Take your clean trash can, ( make sure to set it where you can leave it for a while and it will not be in your way, as it will be heavy and hard to move) measure out three quarts of alfalfa meal/pellets into the bottom of the can, add clean water till the can is full. Fit the lid on the can and let it set for a week to ten days till it starts to ferment. When you are ready to use the tea, add two cups Epson salts, and two cups fish emulsion. Take a long stick and stir this up good until the Epson salts are dissolved in good. Each rose bush should get a gallon of this mixture, on mini roses put on a half gallon if they are in the ground and if they are potted put on enough to make the pot start leaking out the bottom.

Remember you still need to feed your roses their spring fertilizer preferably organic material but that is your choice. I have included my receipt for feeding which I like the best but it is labor intensive. It is very important to mix it up well! Here is a good recipe that has worked well for us.
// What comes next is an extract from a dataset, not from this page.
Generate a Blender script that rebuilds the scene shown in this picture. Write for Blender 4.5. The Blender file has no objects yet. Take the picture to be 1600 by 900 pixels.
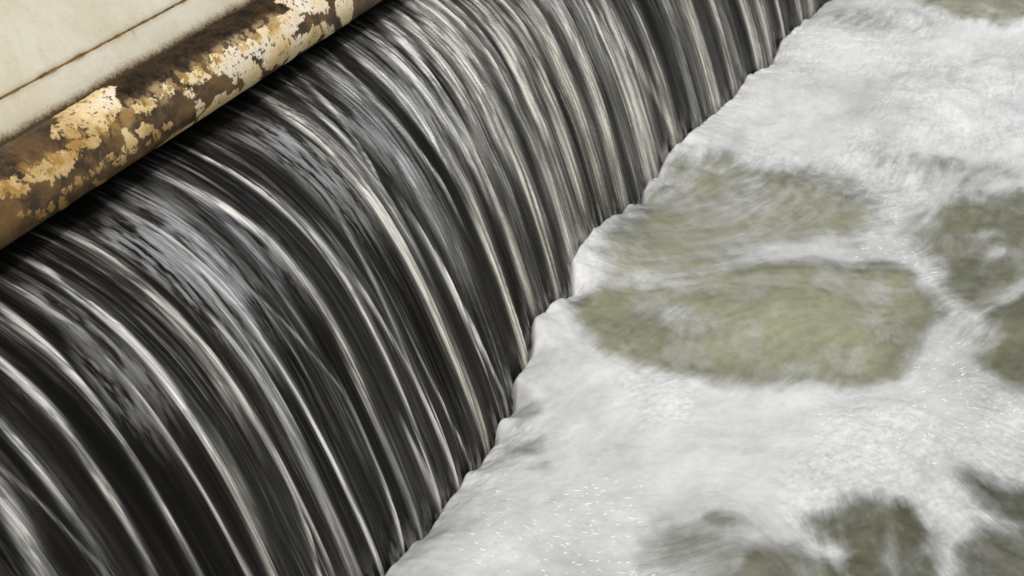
import bpy, math
import numpy as np

# ------------------------------------------------------------------ camera, light, exposure
scene = bpy.context.scene
R = math.radians
COL = scene.collection

cam_data = bpy.data.cameras.new('camera')
cam = bpy.data.objects.new('camera', cam_data)
COL.objects.link(cam)
cam.location = (0.8775, 0.0, 1.5)
cam.rotation_euler = (R(90 - 31.535), 0, R(24.568))
cam_data.sensor_width = 36
cam_data.lens = 49.5
cam_data.clip_start = 0.05
cam_data.clip_end = 500
cam_data.dof.use_dof = True
cam_data.dof.focus_distance = 2.25
cam_data.dof.aperture_fstop = 9.0
scene.camera = cam

SUN_EL, SUN_AZ = R(56), R(150)          # azimuth measured from +Y towards +X
world = bpy.data.worlds.new('World')
scene.world = world
world.use_nodes = True
wn = world.node_tree
wn.nodes.clear()
sky = wn.nodes.new('ShaderNodeTexSky')
sky.sky_type = 'NISHITA'
sky.sun_disc = False
sky.sun_elevation = SUN_EL
sky.sun_rotation = SUN_AZ
sky.air_density = 1.0
sky.dust_density = 4.0
sky.ozone_density = 1.0
hsv = wn.nodes.new('ShaderNodeHueSaturation')
hsv.inputs['Saturation'].default_value = 0.35      # thin white overcast
bg = wn.nodes.new('ShaderNodeBackground')
bg.inputs['Strength'].default_value = 0.13
wo = wn.nodes.new('ShaderNodeOutputWorld')
wn.links.new(sky.outputs[0], hsv.inputs['Color'])
wn.links.new(hsv.outputs[0], bg.inputs['Color'])
wn.links.new(bg.outputs[0], wo.inputs['Surface'])

sun_data = bpy.data.lights.new('sun', 'SUN')
sun_data.energy = 2.0
sun_data.angle = R(4)
sun_data.color = (1.0, 0.965, 0.91)
sun = bpy.data.objects.new('sun', sun_data)
COL.objects.link(sun)
sun.rotation_euler = (R(90) - SUN_EL, 0, R(180) - SUN_AZ)

scene.view_settings.view_transform = 'Standard'
scene.view_settings.look = 'None'
scene.view_settings.exposure = -0.3
scene.view_settings.gamma = 1.0
scene.view_settings.use_curve_mapping = False
scene.cycles.max_bounces = 6
scene.cycles.diffuse_bounces = 3
scene.cycles.glossy_bounces = 3
scene.cycles.transparent_max_bounces = 8
scene.cycles.use_denoising = True

# ------------------------------------------------------------------ measured layout (metres)
# x = away from the weir over the pool, y = along the weir, z = up; the pool lies at z = 0
STRANDS = [
    ([(0.122,1.4031),(0.162,1.4081),(0.237,1.3934),(0.314,1.3948),(0.403,1.4061),(0.467,1.3986),(0.621,1.4073),(0.725,1.4103),(0.851,1.4084)],0.0061,0.8,0,0.1),
    ([(0.295,1.3864),(0.353,1.3809),(0.415,1.3729),(0.487,1.369),(0.51,1.3685)],0.0034,0.6,0,0),
    ([(0.374,1.348),(0.414,1.3487),(0.464,1.3493),(0.5,1.3518)],0.0035,0.8,0,0),
    ([(0.369,1.3009),(0.413,1.3017),(0.461,1.3018)],0.0046,0.45,0.4,0),
    ([(0.168,1.512),(0.261,1.528),(0.339,1.531),(0.414,1.537),(0.484,1.5459),(0.541,1.5336),(0.611,1.5353)],0.0052,0.62,0.3,0),
    ([(0.349,1.4416),(0.423,1.4435),(0.5,1.4769),(0.574,1.4869)],0.0028,0.3,0,0.3),
    ([(0.187,1.5907),(0.296,1.6071),(0.373,1.622),(0.439,1.6318),(0.499,1.6185),(0.579,1.6104),(0.654,1.6043),(0.698,1.5976),(0.753,1.5979),(0.849,1.6071),(0.891,1.6153)],0.007,0.72,0,0.2),
    ([(0.456,1.6285),(0.522,1.6394),(0.592,1.6564),(0.686,1.655)],0.0042,0.45,0.3,0),
    ([(0.364,1.6907),(0.429,1.6834),(0.515,1.6661),(0.589,1.6653),(0.67,1.6605)],0.0034,0.5,0,0),
    ([(0.507,1.6933),(0.582,1.6922),(0.661,1.6963),(0.712,1.6997),(0.792,1.7093),(0.863,1.7163)],0.0032,0.5,0,0),
    ([(0.089,1.8209),(0.143,1.8208),(0.189,1.8218),(0.274,1.7877),(0.319,1.7558),(0.391,1.7666),(0.48,1.7897),(0.564,1.7941),(0.599,1.7771),(0.687,1.7791),(0.767,1.7812),(0.832,1.7695)],0.0164,0.66,0.4,0),
    ([(0.463,1.8436),(0.542,1.8441),(0.631,1.8484),(0.722,1.8711),(0.812,1.8729)],0.0077,0.62,0,0.1),
    ([(0.631,1.8484),(0.726,1.8434),(0.803,1.8452),(0.872,1.8557)],0.0046,0.5,0,0),
    ([(0.564,1.9969),(0.638,1.9977),(0.729,1.9934)],0.0076,0.6,0.4,0),
    ([(0.159,1.5116),(0.226,1.5085),(0.283,1.4984),(0.338,1.4966),(0.399,1.4883)],0.0062,0.5,-1,1),
    ([(0.098,1.4528),(0.166,1.4643),(0.262,1.4348),(0.349,1.4166),(0.419,1.4047)],0.0097,0.42,-0.8,0.6),
    ([(0.13,1.2241),(0.203,1.2225),(0.274,1.2215),(0.329,1.2125),(0.393,1.2108),(0.419,1.2131),(0.487,1.2066)],0.0042,0.8,-0.1,0.2),
    ([(0.117,1.1465),(0.167,1.1358),(0.229,1.1205),(0.285,1.1156),(0.315,1.1126),(0.361,1.115),(0.391,1.1048),(0.465,1.0974),(0.522,1.0968),(0.591,1.091)],0.0042,0.65,0.1,0.1),
    ([(0.198,1.0541),(0.24,1.0523),(0.279,1.0459),(0.305,1.0507),(0.397,1.0382),(0.474,1.032),(0.564,1.0245)],0.0053,0.74,0.3,0),
    ([(0.158,1.176),(0.237,1.1763),(0.291,1.1649),(0.359,1.1689),(0.441,1.1635),(0.539,1.1672),(0.615,1.1668),(0.679,1.1615)],0.0031,0.58,0.3,0),
    ([(0.143,1.2977),(0.231,1.3071),(0.297,1.2947),(0.359,1.2821),(0.45,1.2834)],0.005,0.42,0.6,0.3),
    ([(0.298,0.9896),(0.338,0.9837),(0.376,0.9827)],0.0041,0.6,0,0.3),
    ([(0.325,0.9351),(0.37,0.9172),(0.405,0.9106),(0.471,0.8966)],0.0093,0.45,0.1,0),
    ([(0.342,0.9447),(0.42,0.96),(0.492,0.9622)],0.002,0.3,0,0),
    ([(0.485,1.209),(0.566,1.2052),(0.627,1.2068),(0.709,1.1981)],0.005,0.5,0.2,0),
    ([(0.387,1.2994),(0.456,1.3027),(0.556,1.3094),(0.667,1.3097),(0.795,1.3054)],0.0058,0.48,0.2,0),
    ([(0.425,1.3591),(0.517,1.3636),(0.612,1.3528),(0.701,1.3562),(0.83,1.3598)],0.004,0.4,0,0),
    ([(0.452,1.291),(0.512,1.2996),(0.586,1.3036),(0.666,1.2994),(0.754,1.2857)],0.0059,0.48,0.2,0),
    ([(0.488,1.3523),(0.58,1.3511),(0.664,1.3454),(0.751,1.3445),(0.802,1.3459)],0.0076,0.5,0.1,0),
    ([(0.614,1.4961),(0.646,1.4949),(0.728,1.4889),(0.811,1.4842),(0.865,1.4764)],0.0047,0.66,0.1,0),
    ([(0.597,1.5281),(0.691,1.5295),(0.773,1.5294),(0.867,1.5265),(0.888,1.5337)],0.0057,0.55,0.1,0),
    ([(0.676,1.6556),(0.767,1.6596),(0.872,1.6692)],0.0032,0.75,0,0),
    ([(0.702,1.6712),(0.783,1.6707),(0.862,1.6667)],0.0024,0.6,0,0),
    ([(0.735,1.5429),(0.82,1.5393),(0.876,1.5392)],0.0091,0.5,0,0),
    ([(0.533,1.2172),(0.597,1.2134),(0.682,1.1989)],0.008,0.4,0,0),
    ([(0.761,1.5922),(0.841,1.59),(0.883,1.6041)],0.0073,0.55,0,0),
    ([(0.12,1.8892),(0.205,1.8605),(0.28,1.8308),(0.351,1.8186),(0.399,1.8117),(0.477,1.8068)],0.007,0.66,0,0.1),
    ([(0.129,1.9186),(0.195,1.9024),(0.285,1.8564),(0.364,1.8276)],0.0036,0.72,-0.2,0.5),
    ([(0.107,1.9951),(0.194,1.958),(0.295,1.925),(0.366,1.8961),(0.43,1.8879),(0.533,1.8989)],0.0293,0.44,-0.7,0.8),
    ([(0.131,2.0306),(0.206,1.9938),(0.275,1.9836),(0.352,1.9577),(0.428,1.9662)],0.0066,0.6,0,0.3),
    ([(0.132,2.085),(0.22,2.0431),(0.271,2.0342),(0.334,2.0137),(0.395,2.0229),(0.468,2.0144)],0.0111,0.78,0,0.2),
    ([(0.147,2.1561),(0.226,2.1237),(0.292,2.0916),(0.371,2.0864),(0.451,2.0665)],0.0087,0.75,0,0.2),
    ([(0.109,2.2397),(0.189,2.1885),(0.261,2.1497),(0.34,2.1222),(0.373,2.1087)],0.0097,0.88,0,0.2),
    ([(0.11,2.3013),(0.219,2.2221),(0.291,2.191),(0.373,2.1673),(0.471,2.1456),(0.523,2.1321)],0.0113,0.72,0.2,0),
    ([(0.11,2.351),(0.226,2.2673),(0.315,2.2367),(0.392,2.2276),(0.475,2.2121),(0.552,2.1938),(0.621,2.1944)],0.0208,0.72,0.3,0.2),
    ([(0.148,2.3965),(0.279,2.3478),(0.371,2.3303),(0.468,2.2952),(0.55,2.2822)],0.0196,0.62,0.3,0.3),
    ([(0.209,2.4579),(0.337,2.3817),(0.418,2.359),(0.526,2.3269),(0.605,2.3082),(0.687,2.2755),(0.737,2.2658)],0.0217,0.62,0.3,0),
    ([(0.24,2.5225),(0.344,2.4565),(0.436,2.434),(0.538,2.4162)],0.0166,0.62,0.4,0),
    ([(0.296,2.5785),(0.41,2.5107),(0.501,2.4786)],0.0137,0.5,0.7,0),
    ([(0.315,2.6721),(0.418,2.6286)],0.0116,0.7,0,0),
    ([(0.418,2.0983),(0.499,2.0881),(0.578,2.0786),(0.7,2.0617),(0.757,2.0628)],0.0125,0.62,0.4,0),
    ([(0.472,2.2062),(0.532,2.2049),(0.621,2.1944),(0.735,2.1761),(0.768,2.1705)],0.0213,0.5,0.6,0),
    ([(0.385,2.0206),(0.473,2.0247),(0.554,2.0064),(0.645,1.9919),(0.718,1.9933)],0.0099,0.55,0.5,0),
    ([(0.582,1.9969),(0.663,1.994),(0.721,1.9912)],0.0057,0.7,0.2,0),
    ([(0.286,2.5061),(0.368,2.4495),(0.466,2.4163),(0.563,2.3906),(0.662,2.3714)],0.0172,0.6,0.3,0),
    ([(0.3,2.5724),(0.407,2.5151),(0.538,2.4912),(0.679,2.4778)],0.0158,0.5,0.4,0),
    ([(0.315,2.6721),(0.431,2.6222),(0.545,2.5851),(0.62,2.5663),(0.707,2.5475)],0.0217,0.6,0.3,0),
    ([(0.351,2.7553),(0.415,2.7243),(0.47,2.7086)],0.0143,0.6,-0.1,0),
    ([(0.397,2.7867),(0.528,2.7468),(0.635,2.7365),(0.771,2.7082)],0.0285,0.55,0.2,0.1),
    ([(0.565,2.7558),(0.653,2.7325),(0.771,2.7082)],0.0222,0.55,0,0),
    ([(0.491,2.8164),(0.644,2.8325),(0.771,2.9025)],0.0171,0.4,0.1,0.1),
    ([(0.432,2.9484),(0.595,2.9227),(0.708,2.9129),(0.767,2.9056)],0.0163,0.5,0.1,0),
    ([(0.478,3.0758),(0.616,3.0737),(0.787,3.0249)],0.0156,0.48,0.1,0),
    ([(0.52,3.2135),(0.65,3.1786),(0.771,3.1817),(0.824,3.1912)],0.0371,0.68,0.3,0),
    ([(0.569,3.3456),(0.713,3.3334),(0.81,3.3217)],0.0164,0.5,0,0),
    ([(0.59,3.3899),(0.724,3.3934),(0.806,3.3969)],0.0106,0.5,0,0),
    ([(0.629,3.5417),(0.73,3.5348),(0.839,3.5438)],0.0295,0.88,0,0),
    ([(0.671,3.6496),(0.803,3.6689)],0.0341,0.36,0,0),
    ([(0.717,3.7855),(0.81,3.7888)],0.0156,0.6,0,0),
    ([(0.779,3.968),(0.853,3.9829)],0.0267,0.6,0,0),
    ([(0.816,4.0778),(0.877,4.0901)],0.0292,0.6,0,0),
]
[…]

This will feed two rose bushes so divide it evenly when it is mixed.
2 cup alfalfa meal or pellets
1 cup fish meal
1 cup cottonseed meal
1 cup Epsom salts
½ cup kelp meal
½ cup chelated iron
½ cup bone meal
½ cup green sand
½ cup of 12-12-12 (this is immediately available to the plants)
I feel like a mad scientist when out in the shop working on my fertilizer mixture. Just be sure if you want to create your own mixture to incorporate whatever nutrients your soil is short of. Nitrogen is almost always in short supply, so look for a good source at a reasonable price.
Kelp meal will supply your micro-nutrients so I would recommend using it in what ever mixture you make. You will also need alfalfa pellets (or meal) and Epsom Salts.

Have fun growing roses, that is why we garden!!!